Jakarta – Day 3.

Our first big day out in Jakarta saw us head into Kota, the old town of Batavia.  Three of us drove in with Harsono in airconditioned comfort, whilst my cousin James, his son Marshall and Harris took a taxi.  Every Sunday one part of the road is closed to cyclists so there were different bikes and people to watch along the way. We saw big flash hotels, dingy little side stalls and everything inbetween. We counted numerous stray scraggy cats with chopped off tails, one dog and one monkey.

Our destination – Kota, the old town of Batavia.  This old town once had a moat and a defensive wall but today its focus is the cobblestone square, Taman Fatahillah, and some old buildings.  We headed towards the Jakarta History Museum in an old bell-towered hall built in 1627. The building was once used for administration, city law courts and also a dungeon.

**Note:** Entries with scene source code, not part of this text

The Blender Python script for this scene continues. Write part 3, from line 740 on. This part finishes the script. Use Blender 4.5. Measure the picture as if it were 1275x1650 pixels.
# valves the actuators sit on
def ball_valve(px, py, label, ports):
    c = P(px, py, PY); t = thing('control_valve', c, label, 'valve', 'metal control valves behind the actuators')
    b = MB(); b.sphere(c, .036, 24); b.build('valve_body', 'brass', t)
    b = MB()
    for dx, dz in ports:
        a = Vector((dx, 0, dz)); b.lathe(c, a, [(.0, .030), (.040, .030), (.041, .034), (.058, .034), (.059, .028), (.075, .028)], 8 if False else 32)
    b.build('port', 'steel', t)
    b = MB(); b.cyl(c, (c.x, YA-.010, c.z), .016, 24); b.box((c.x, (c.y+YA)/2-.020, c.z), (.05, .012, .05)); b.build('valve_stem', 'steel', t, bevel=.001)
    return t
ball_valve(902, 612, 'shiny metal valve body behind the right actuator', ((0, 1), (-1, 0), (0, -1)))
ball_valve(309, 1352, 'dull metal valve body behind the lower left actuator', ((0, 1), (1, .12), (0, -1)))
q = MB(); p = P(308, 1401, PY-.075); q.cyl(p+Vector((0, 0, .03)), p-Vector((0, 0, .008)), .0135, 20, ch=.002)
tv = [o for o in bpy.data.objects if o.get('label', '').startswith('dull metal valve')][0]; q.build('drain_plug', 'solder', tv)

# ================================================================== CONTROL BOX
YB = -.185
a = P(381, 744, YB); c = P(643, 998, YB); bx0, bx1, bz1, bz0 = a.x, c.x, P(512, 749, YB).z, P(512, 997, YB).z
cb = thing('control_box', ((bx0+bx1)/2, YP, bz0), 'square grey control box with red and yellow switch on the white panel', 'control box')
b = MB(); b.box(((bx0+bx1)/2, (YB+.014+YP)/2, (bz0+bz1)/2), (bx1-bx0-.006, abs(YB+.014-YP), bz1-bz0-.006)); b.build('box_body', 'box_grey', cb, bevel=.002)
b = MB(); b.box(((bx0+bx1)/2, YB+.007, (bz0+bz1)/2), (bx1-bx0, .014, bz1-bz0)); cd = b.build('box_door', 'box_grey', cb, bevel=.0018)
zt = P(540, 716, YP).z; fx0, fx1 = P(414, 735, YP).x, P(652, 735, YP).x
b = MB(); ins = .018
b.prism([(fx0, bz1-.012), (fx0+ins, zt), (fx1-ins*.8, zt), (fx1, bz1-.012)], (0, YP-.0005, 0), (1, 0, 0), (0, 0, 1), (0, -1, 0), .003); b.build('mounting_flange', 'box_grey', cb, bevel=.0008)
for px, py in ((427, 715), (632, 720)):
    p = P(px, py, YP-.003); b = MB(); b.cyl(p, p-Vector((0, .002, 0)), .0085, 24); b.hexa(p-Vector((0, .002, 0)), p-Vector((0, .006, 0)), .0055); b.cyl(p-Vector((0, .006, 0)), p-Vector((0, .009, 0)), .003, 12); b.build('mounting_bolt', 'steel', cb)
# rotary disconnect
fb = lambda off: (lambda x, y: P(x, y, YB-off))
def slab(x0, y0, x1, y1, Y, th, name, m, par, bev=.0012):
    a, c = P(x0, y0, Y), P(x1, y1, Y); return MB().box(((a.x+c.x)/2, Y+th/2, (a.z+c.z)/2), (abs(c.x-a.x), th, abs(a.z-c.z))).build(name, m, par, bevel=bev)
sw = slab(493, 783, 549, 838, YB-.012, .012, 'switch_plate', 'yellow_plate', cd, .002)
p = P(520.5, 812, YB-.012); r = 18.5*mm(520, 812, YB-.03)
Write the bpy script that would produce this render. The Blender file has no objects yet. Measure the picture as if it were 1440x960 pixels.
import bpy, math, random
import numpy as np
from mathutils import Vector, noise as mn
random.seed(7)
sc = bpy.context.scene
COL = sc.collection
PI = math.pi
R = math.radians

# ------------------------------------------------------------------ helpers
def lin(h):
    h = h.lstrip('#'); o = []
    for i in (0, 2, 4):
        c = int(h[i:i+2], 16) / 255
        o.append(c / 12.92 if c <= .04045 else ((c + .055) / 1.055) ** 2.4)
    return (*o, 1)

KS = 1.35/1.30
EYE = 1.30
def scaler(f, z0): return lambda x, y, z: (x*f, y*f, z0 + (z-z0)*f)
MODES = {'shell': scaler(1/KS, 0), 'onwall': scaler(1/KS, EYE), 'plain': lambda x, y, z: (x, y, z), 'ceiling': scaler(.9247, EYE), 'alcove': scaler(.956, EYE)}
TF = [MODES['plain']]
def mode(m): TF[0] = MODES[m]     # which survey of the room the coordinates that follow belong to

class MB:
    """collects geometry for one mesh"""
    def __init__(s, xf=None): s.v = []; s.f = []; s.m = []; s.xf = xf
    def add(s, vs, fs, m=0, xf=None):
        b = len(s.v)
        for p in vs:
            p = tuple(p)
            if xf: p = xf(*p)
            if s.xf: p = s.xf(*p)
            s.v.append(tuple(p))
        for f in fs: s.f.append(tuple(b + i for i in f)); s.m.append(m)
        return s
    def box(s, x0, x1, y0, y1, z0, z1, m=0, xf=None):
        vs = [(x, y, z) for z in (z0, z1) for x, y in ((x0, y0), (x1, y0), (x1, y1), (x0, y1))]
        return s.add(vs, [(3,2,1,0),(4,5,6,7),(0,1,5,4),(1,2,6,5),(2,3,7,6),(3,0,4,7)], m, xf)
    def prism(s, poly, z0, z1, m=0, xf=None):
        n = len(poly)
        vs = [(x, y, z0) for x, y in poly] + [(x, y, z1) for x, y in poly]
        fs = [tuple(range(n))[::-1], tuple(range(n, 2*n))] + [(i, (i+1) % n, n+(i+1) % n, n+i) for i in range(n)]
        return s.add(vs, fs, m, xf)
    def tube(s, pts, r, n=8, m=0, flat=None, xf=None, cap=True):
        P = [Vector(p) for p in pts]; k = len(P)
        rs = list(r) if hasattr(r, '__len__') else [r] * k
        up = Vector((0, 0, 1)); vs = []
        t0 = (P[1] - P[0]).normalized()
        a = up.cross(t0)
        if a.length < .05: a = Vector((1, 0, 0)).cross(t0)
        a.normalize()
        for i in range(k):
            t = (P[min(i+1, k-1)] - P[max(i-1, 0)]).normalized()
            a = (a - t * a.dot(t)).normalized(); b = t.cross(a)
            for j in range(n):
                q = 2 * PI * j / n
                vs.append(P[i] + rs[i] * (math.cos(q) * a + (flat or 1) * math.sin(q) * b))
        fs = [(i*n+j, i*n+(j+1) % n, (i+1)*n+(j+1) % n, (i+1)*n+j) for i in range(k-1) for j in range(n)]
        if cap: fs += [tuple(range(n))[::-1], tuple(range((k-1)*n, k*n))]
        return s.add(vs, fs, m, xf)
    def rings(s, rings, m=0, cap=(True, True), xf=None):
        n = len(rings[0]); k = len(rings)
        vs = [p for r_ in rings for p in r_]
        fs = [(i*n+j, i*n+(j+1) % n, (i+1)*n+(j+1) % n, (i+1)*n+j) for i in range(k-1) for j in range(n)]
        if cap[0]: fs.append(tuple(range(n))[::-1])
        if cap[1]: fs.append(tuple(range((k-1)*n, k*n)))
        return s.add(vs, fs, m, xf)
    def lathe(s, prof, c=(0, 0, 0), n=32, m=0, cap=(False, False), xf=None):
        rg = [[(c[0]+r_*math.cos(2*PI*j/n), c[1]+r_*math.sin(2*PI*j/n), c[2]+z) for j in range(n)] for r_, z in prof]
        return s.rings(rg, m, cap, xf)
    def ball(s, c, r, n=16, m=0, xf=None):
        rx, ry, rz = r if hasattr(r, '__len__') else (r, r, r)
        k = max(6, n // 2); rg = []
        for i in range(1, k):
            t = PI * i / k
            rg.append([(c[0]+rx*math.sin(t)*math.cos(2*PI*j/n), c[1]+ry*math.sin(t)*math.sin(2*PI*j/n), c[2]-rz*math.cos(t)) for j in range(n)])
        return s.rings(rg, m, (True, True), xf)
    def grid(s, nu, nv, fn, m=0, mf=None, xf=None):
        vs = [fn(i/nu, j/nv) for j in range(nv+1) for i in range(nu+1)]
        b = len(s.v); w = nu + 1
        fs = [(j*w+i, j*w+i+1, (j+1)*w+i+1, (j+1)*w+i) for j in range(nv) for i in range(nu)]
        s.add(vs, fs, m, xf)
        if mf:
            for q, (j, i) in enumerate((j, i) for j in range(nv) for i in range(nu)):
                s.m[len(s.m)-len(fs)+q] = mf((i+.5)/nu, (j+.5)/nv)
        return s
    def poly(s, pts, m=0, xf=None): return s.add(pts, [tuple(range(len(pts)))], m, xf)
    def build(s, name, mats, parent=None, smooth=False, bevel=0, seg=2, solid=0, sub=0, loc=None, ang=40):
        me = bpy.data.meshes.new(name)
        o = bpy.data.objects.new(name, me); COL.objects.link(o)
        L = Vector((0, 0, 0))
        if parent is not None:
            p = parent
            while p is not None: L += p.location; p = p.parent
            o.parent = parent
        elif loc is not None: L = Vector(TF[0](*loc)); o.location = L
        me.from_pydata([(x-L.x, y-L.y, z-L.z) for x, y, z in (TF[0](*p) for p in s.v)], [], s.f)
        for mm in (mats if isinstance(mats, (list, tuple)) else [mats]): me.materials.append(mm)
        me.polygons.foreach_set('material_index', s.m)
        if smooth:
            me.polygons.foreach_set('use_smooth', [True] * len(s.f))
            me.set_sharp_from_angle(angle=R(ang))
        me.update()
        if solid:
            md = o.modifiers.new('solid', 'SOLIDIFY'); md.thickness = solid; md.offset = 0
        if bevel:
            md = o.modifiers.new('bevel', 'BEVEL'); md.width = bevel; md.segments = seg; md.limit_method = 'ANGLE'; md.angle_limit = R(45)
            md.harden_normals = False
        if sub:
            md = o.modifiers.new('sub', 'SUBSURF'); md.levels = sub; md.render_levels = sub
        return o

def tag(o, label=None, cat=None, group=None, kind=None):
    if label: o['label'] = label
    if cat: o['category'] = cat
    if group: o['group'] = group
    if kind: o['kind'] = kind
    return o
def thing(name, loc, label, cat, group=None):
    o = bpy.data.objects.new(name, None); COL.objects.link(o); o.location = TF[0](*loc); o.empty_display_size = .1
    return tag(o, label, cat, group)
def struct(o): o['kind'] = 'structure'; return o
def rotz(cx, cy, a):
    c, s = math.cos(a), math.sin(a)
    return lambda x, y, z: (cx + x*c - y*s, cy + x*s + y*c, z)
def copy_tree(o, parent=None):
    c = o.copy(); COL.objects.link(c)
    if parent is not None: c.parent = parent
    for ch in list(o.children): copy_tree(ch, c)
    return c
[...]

Today it is filled with beautiful ornate wooden furniture and memorabilia from the Dutch period. 

We found that we became the best attraction in Batavia for the morning with numerous groups of young students approaching us; particularly Steve, so that they could practice their English.  After awhile James would step in and kindly tell them in Indonesian that we had conversed enough. 

We toured the Wayang Museum which houses one of the best collections of wayang puppets in Java.  A shame we didn’t get to see the shadow puppets etc in action. 

Finished our time in the square by having a milkshake in the Cafe Batavia.  This old building was constructed between 1805 and 1850 and the interior design is eclectic.  The upstairs Grand Salon is made entirely of Javanese teak wood and very enchanting.

We made a short detour to the Sunda Kelapa, an active port since the 1100′s and the centre of the spice trade during the Dutch VOC period. Loading and unloading of the large wooden sailing vessels is done by manual labour acrosshuge wooden gangplanks. That was our day out in Jakarta.